INSTRUCTION: The records below are to be quoted in full; please keep every word exact.

## START

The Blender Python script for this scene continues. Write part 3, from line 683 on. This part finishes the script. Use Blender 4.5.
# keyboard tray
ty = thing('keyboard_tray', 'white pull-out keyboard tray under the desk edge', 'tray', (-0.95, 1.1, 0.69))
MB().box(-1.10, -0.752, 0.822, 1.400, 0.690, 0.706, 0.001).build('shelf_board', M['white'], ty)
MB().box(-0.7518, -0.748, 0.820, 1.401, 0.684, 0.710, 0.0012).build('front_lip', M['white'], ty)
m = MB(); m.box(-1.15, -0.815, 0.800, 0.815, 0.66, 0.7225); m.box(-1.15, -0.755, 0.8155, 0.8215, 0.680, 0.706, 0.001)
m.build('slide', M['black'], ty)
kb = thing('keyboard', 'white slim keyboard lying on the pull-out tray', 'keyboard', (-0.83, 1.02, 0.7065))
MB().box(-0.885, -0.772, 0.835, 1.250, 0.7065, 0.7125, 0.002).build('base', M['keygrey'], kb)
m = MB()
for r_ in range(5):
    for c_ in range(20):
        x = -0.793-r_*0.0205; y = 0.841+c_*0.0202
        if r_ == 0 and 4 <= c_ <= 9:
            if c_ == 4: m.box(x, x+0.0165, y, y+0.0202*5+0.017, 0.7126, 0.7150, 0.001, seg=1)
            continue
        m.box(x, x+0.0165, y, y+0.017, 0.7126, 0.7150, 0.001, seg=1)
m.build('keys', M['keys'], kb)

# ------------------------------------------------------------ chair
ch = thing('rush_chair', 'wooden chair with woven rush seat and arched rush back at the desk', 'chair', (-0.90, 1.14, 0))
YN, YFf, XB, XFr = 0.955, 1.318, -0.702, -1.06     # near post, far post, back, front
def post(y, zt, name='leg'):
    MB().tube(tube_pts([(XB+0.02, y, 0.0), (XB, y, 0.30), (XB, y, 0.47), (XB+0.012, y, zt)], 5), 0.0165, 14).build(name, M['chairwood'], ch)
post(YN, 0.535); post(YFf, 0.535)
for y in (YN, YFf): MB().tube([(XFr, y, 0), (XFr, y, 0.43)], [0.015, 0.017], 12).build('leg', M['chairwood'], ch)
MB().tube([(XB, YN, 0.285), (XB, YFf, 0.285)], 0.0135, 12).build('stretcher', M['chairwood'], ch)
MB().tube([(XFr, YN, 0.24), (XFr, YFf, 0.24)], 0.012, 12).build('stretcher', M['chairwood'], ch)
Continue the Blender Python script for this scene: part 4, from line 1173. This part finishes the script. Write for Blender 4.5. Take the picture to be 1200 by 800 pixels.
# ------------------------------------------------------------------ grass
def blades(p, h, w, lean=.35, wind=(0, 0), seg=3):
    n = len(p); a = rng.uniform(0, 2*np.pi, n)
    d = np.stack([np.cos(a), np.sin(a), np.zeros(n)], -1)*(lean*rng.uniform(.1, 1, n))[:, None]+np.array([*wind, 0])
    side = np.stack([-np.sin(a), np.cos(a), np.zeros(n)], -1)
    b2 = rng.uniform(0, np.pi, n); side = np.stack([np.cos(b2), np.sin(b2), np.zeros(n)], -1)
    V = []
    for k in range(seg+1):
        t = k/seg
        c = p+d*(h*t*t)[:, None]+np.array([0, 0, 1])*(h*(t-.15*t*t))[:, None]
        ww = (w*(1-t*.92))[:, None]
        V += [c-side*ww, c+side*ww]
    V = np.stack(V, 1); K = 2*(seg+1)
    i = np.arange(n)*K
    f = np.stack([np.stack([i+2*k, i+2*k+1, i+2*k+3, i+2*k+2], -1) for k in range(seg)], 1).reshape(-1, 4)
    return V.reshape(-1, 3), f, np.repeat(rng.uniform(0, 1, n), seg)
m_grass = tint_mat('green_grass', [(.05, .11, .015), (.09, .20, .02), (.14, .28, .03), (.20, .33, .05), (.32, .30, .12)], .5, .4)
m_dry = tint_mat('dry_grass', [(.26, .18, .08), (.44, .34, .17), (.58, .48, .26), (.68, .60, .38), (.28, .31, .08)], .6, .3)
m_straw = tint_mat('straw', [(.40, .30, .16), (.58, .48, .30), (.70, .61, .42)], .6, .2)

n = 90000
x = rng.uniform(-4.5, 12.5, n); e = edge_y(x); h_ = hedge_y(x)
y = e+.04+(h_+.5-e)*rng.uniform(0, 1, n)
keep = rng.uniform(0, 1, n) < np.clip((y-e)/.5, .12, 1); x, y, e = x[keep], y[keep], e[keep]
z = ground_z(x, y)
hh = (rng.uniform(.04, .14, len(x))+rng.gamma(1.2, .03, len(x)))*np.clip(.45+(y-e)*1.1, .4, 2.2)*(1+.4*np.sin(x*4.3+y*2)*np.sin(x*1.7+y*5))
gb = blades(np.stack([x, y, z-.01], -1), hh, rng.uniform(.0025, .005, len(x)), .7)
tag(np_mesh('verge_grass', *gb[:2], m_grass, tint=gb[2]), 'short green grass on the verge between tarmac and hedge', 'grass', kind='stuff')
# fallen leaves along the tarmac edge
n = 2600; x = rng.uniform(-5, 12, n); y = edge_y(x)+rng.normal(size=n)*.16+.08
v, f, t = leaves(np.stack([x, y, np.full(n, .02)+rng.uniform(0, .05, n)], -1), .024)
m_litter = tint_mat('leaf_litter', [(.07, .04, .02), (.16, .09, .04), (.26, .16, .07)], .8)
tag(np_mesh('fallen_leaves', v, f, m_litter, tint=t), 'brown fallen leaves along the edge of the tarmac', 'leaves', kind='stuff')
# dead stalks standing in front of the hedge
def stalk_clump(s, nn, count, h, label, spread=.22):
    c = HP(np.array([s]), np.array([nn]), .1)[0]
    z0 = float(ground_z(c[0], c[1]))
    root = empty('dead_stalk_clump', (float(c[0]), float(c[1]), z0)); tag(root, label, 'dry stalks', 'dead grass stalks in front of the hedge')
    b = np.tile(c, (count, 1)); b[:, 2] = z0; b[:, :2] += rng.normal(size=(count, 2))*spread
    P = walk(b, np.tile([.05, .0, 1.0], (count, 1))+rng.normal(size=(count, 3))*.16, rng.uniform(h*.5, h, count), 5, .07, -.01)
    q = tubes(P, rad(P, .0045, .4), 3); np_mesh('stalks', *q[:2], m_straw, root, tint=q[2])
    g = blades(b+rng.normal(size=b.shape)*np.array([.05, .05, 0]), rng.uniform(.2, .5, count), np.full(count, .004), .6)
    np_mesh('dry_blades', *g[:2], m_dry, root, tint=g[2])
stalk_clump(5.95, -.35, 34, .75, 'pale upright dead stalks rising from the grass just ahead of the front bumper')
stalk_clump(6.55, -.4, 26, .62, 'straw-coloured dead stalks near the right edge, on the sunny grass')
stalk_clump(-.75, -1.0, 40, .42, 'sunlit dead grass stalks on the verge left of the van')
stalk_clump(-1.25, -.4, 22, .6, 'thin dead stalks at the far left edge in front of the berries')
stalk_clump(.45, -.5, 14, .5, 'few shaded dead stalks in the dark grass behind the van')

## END

TASK OUTPUT:
The Blender Python script for this scene continues. Write part 3, from line 683 on. This part finishes the script. Use Blender 4.5.
# keyboard tray
ty = thing('keyboard_tray', 'white pull-out keyboard tray under the desk edge', 'tray', (-0.95, 1.1, 0.69))
MB().box(-1.10, -0.752, 0.822, 1.400, 0.690, 0.706, 0.001).build('shelf_board', M['white'], ty)
MB().box(-0.7518, -0.748, 0.820, 1.401, 0.684, 0.710, 0.0012).build('front_lip', M['white'], ty)
m = MB(); m.box(-1.15, -0.815, 0.800, 0.815, 0.66, 0.7225); m.box(-1.15, -0.755, 0.8155, 0.8215, 0.680, 0.706, 0.001)
m.build('slide', M['black'], ty)
kb = thing('keyboard', 'white slim keyboard lying on the pull-out tray', 'keyboard', (-0.83, 1.02, 0.7065))
MB().box(-0.885, -0.772, 0.835, 1.250, 0.7065, 0.7125, 0.002).build('base', M['keygrey'], kb)
m = MB()
for r_ in range(5):
    for c_ in range(20):
        x = -0.793-r_*0.0205; y = 0.841+c_*0.0202
        if r_ == 0 and 4 <= c_ <= 9:
            if c_ == 4: m.box(x, x+0.0165, y, y+0.0202*5+0.017, 0.7126, 0.7150, 0.001, seg=1)
            continue
        m.box(x, x+0.0165, y, y+0.017, 0.7126, 0.7150, 0.001, seg=1)
m.build('keys', M['keys'], kb)

# ------------------------------------------------------------ chair
ch = thing('rush_chair', 'wooden chair with woven rush seat and arched rush back at the desk', 'chair', (-0.90, 1.14, 0))
YN, YFf, XB, XFr = 0.955, 1.318, -0.702, -1.06     # near post, far post, back, front
def post(y, zt, name='leg'):
    MB().tube(tube_pts([(XB+0.02, y, 0.0), (XB, y, 0.30), (XB, y, 0.47), (XB+0.012, y, zt)], 5), 0.0165, 14).build(name, M['chairwood'], ch)
post(YN, 0.535); post(YFf, 0.535)
for y in (YN, YFf): MB().tube([(XFr, y, 0), (XFr, y, 0.43)], [0.015, 0.017], 12).build('leg', M['chairwood'], ch)
MB().tube([(XB, YN, 0.285), (XB, YFf, 0.285)], 0.0135, 12).build('stretcher', M['chairwood'], ch)
MB().tube([(XFr, YN, 0.24), (XFr, YFf, 0.24)], 0.012, 12).build('stretcher', M['chairwood'], ch)
Continue the Blender Python script for this scene: part 4, from line 1173. This part finishes the script. Write for Blender 4.5. Take the picture to be 1200 by 800 pixels.
# ------------------------------------------------------------------ grass
def blades(p, h, w, lean=.35, wind=(0, 0), seg=3):
    n = len(p); a = rng.uniform(0, 2*np.pi, n)
    d = np.stack([np.cos(a), np.sin(a), np.zeros(n)], -1)*(lean*rng.uniform(.1, 1, n))[:, None]+np.array([*wind, 0])
    side = np.stack([-np.sin(a), np.cos(a), np.zeros(n)], -1)
    b2 = rng.uniform(0, np.pi, n); side = np.stack([np.cos(b2), np.sin(b2), np.zeros(n)], -1)
    V = []
    for k in range(seg+1):
        t = k/seg
        c = p+d*(h*t*t)[:, None]+np.array([0, 0, 1])*(h*(t-.15*t*t))[:, None]
        ww = (w*(1-t*.92))[:, None]
        V += [c-side*ww, c+side*ww]
    V = np.stack(V, 1); K = 2*(seg+1)
    i = np.arange(n)*K
    f = np.stack([np.stack([i+2*k, i+2*k+1, i+2*k+3, i+2*k+2], -1) for k in range(seg)], 1).reshape(-1, 4)
    return V.reshape(-1, 3), f, np.repeat(rng.uniform(0, 1, n), seg)
m_grass = tint_mat('green_grass', [(.05, .11, .015), (.09, .20, .02), (.14, .28, .03), (.20, .33, .05), (.32, .30, .12)], .5, .4)
m_dry = tint_mat('dry_grass', [(.26, .18, .08), (.44, .34, .17), (.58, .48, .26), (.68, .60, .38), (.28, .31, .08)], .6, .3)
m_straw = tint_mat('straw', [(.40, .30, .16), (.58, .48, .30), (.70, .61, .42)], .6, .2)

n = 90000
x = rng.uniform(-4.5, 12.5, n); e = edge_y(x); h_ = hedge_y(x)
y = e+.04+(h_+.5-e)*rng.uniform(0, 1, n)
keep = rng.uniform(0, 1, n) < np.clip((y-e)/.5, .12, 1); x, y, e = x[keep], y[keep], e[keep]
z = ground_z(x, y)
hh = (rng.uniform(.04, .14, len(x))+rng.gamma(1.2, .03, len(x)))*np.clip(.45+(y-e)*1.1, .4, 2.2)*(1+.4*np.sin(x*4.3+y*2)*np.sin(x*1.7+y*5))
gb = blades(np.stack([x, y, z-.01], -1), hh, rng.uniform(.0025, .005, len(x)), .7)
tag(np_mesh('verge_grass', *gb[:2], m_grass, tint=gb[2]), 'short green grass on the verge between tarmac and hedge', 'grass', kind='stuff')
# fallen leaves along the tarmac edge
n = 2600; x = rng.uniform(-5, 12, n); y = edge_y(x)+rng.normal(size=n)*.16+.08
v, f, t = leaves(np.stack([x, y, np.full(n, .02)+rng.uniform(0, .05, n)], -1), .024)
m_litter = tint_mat('leaf_litter', [(.07, .04, .02), (.16, .09, .04), (.26, .16, .07)], .8)
tag(np_mesh('fallen_leaves', v, f, m_litter, tint=t), 'brown fallen leaves along the edge of the tarmac', 'leaves', kind='stuff')
# dead stalks standing in front of the hedge
def stalk_clump(s, nn, count, h, label, spread=.22):
    c = HP(np.array([s]), np.array([nn]), .1)[0]
    z0 = float(ground_z(c[0], c[1]))
    root = empty('dead_stalk_clump', (float(c[0]), float(c[1]), z0)); tag(root, label, 'dry stalks', 'dead grass stalks in front of the hedge')
    b = np.tile(c, (count, 1)); b[:, 2] = z0; b[:, :2] += rng.normal(size=(count, 2))*spread
    P = walk(b, np.tile([.05, .0, 1.0], (count, 1))+rng.normal(size=(count, 3))*.16, rng.uniform(h*.5, h, count), 5, .07, -.01)
    q = tubes(P, rad(P, .0045, .4), 3); np_mesh('stalks', *q[:2], m_straw, root, tint=q[2])
    g = blades(b+rng.normal(size=b.shape)*np.array([.05, .05, 0]), rng.uniform(.2, .5, count), np.full(count, .004), .6)
    np_mesh('dry_blades', *g[:2], m_dry, root, tint=g[2])
stalk_clump(5.95, -.35, 34, .75, 'pale upright dead stalks rising from the grass just ahead of the front bumper')
stalk_clump(6.55, -.4, 26, .62, 'straw-coloured dead stalks near the right edge, on the sunny grass')
stalk_clump(-.75, -1.0, 40, .42, 'sunlit dead grass stalks on the verge left of the van')
stalk_clump(-1.25, -.4, 22, .6, 'thin dead stalks at the far left edge in front of the berries')
stalk_clump(.45, -.5, 14, .5, 'few shaded dead stalks in the dark grass behind the van')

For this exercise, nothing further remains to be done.